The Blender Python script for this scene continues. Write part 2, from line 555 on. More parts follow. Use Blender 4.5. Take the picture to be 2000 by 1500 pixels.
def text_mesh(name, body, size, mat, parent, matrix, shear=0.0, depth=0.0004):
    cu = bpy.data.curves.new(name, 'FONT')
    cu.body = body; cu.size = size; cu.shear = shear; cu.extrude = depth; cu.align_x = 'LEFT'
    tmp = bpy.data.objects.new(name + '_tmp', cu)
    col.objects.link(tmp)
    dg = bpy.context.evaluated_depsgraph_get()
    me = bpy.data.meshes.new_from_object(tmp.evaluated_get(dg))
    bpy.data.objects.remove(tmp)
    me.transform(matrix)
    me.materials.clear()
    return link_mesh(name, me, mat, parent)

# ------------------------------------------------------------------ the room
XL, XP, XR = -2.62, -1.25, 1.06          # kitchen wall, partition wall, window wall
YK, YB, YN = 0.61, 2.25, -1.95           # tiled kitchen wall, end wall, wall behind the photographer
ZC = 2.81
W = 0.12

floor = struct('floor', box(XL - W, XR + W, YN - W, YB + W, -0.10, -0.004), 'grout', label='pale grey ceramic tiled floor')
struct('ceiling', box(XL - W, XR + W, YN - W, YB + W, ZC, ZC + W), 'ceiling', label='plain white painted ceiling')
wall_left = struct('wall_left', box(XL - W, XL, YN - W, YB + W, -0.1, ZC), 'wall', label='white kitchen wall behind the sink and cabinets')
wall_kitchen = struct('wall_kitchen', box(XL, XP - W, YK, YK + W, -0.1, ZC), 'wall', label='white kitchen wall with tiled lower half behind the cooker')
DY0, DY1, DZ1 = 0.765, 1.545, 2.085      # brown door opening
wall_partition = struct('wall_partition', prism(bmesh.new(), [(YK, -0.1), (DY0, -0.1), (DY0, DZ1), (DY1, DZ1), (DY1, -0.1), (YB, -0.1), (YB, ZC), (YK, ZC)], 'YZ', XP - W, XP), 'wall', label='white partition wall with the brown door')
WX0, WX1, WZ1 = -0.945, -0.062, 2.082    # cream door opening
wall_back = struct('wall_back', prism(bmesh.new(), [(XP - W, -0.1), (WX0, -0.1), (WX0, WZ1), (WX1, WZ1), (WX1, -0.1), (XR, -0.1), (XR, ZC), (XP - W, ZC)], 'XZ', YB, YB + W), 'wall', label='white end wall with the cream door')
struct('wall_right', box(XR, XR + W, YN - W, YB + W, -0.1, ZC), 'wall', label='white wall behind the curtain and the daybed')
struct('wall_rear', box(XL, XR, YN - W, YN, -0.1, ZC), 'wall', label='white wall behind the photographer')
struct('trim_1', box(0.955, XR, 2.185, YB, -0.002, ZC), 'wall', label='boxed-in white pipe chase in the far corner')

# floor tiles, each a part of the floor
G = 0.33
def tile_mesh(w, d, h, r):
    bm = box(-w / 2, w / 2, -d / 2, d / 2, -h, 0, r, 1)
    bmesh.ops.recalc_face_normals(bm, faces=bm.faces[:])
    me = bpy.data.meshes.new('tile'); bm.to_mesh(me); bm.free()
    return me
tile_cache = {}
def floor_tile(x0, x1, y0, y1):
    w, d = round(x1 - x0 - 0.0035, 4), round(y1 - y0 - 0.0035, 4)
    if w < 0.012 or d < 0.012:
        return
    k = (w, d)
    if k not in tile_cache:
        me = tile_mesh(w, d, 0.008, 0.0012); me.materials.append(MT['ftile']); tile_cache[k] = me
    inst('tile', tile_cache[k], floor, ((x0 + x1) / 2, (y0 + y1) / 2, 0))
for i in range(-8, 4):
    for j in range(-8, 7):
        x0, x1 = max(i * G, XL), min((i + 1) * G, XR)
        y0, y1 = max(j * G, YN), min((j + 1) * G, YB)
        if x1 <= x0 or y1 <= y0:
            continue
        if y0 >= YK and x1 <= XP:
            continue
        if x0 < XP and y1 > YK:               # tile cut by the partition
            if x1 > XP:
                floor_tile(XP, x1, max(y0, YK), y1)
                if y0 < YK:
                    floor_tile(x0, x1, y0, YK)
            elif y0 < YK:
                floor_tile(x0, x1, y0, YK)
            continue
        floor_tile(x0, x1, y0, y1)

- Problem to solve
Take the data above and return it exactly.

- Result of this exercise
The Blender Python script for this scene continues. Write part 2, from line 555 on. More parts follow. Use Blender 4.5. Take the picture to be 2000 by 1500 pixels.
def text_mesh(name, body, size, mat, parent, matrix, shear=0.0, depth=0.0004):
    cu = bpy.data.curves.new(name, 'FONT')
    cu.body = body; cu.size = size; cu.shear = shear; cu.extrude = depth; cu.align_x = 'LEFT'
    tmp = bpy.data.objects.new(name + '_tmp', cu)
    col.objects.link(tmp)
    dg = bpy.context.evaluated_depsgraph_get()
    me = bpy.data.meshes.new_from_object(tmp.evaluated_get(dg))
    bpy.data.objects.remove(tmp)
    me.transform(matrix)
    me.materials.clear()
    return link_mesh(name, me, mat, parent)

# ------------------------------------------------------------------ the room
XL, XP, XR = -2.62, -1.25, 1.06          # kitchen wall, partition wall, window wall
YK, YB, YN = 0.61, 2.25, -1.95           # tiled kitchen wall, end wall, wall behind the photographer
ZC = 2.81
W = 0.12

floor = struct('floor', box(XL - W, XR + W, YN - W, YB + W, -0.10, -0.004), 'grout', label='pale grey ceramic tiled floor')
struct('ceiling', box(XL - W, XR + W, YN - W, YB + W, ZC, ZC + W), 'ceiling', label='plain white painted ceiling')
wall_left = struct('wall_left', box(XL - W, XL, YN - W, YB + W, -0.1, ZC), 'wall', label='white kitchen wall behind the sink and cabinets')
wall_kitchen = struct('wall_kitchen', box(XL, XP - W, YK, YK + W, -0.1, ZC), 'wall', label='white kitchen wall with tiled lower half behind the cooker')
DY0, DY1, DZ1 = 0.765, 1.545, 2.085      # brown door opening
wall_partition = struct('wall_partition', prism(bmesh.new(), [(YK, -0.1), (DY0, -0.1), (DY0, DZ1), (DY1, DZ1), (DY1, -0.1), (YB, -0.1), (YB, ZC), (YK, ZC)], 'YZ', XP - W, XP), 'wall', label='white partition wall with the brown door')
WX0, WX1, WZ1 = -0.945, -0.062, 2.082    # cream door opening
wall_back = struct('wall_back', prism(bmesh.new(), [(XP - W, -0.1), (WX0, -0.1), (WX0, WZ1), (WX1, WZ1), (WX1, -0.1), (XR, -0.1), (XR, ZC), (XP - W, ZC)], 'XZ', YB, YB + W), 'wall', label='white end wall with the cream door')
struct('wall_right', box(XR, XR + W, YN - W, YB + W, -0.1, ZC), 'wall', label='white wall behind the curtain and the daybed')
struct('wall_rear', box(XL, XR, YN - W, YN, -0.1, ZC), 'wall', label='white wall behind the photographer')
struct('trim_1', box(0.955, XR, 2.185, YB, -0.002, ZC), 'wall', label='boxed-in white pipe chase in the far corner')

# floor tiles, each a part of the floor
G = 0.33
def tile_mesh(w, d, h, r):
    bm = box(-w / 2, w / 2, -d / 2, d / 2, -h, 0, r, 1)
    bmesh.ops.recalc_face_normals(bm, faces=bm.faces[:])
    me = bpy.data.meshes.new('tile'); bm.to_mesh(me); bm.free()
    return me
tile_cache = {}
def floor_tile(x0, x1, y0, y1):
    w, d = round(x1 - x0 - 0.0035, 4), round(y1 - y0 - 0.0035, 4)
    if w < 0.012 or d < 0.012:
        return
    k = (w, d)
    if k not in tile_cache:
        me = tile_mesh(w, d, 0.008, 0.0012); me.materials.append(MT['ftile']); tile_cache[k] = me
    inst('tile', tile_cache[k], floor, ((x0 + x1) / 2, (y0 + y1) / 2, 0))
for i in range(-8, 4):
    for j in range(-8, 7):
        x0, x1 = max(i * G, XL), min((i + 1) * G, XR)
        y0, y1 = max(j * G, YN), min((j + 1) * G, YB)
        if x1 <= x0 or y1 <= y0:
            continue
        if y0 >= YK and x1 <= XP:
            continue
        if x0 < XP and y1 > YK:               # tile cut by the partition
            if x1 > XP:
                floor_tile(XP, x1, max(y0, YK), y1)
                if y0 < YK:
                    floor_tile(x0, x1, y0, YK)
            elif y0 < YK:
                floor_tile(x0, x1, y0, YK)
            continue
        floor_tile(x0, x1, y0, y1)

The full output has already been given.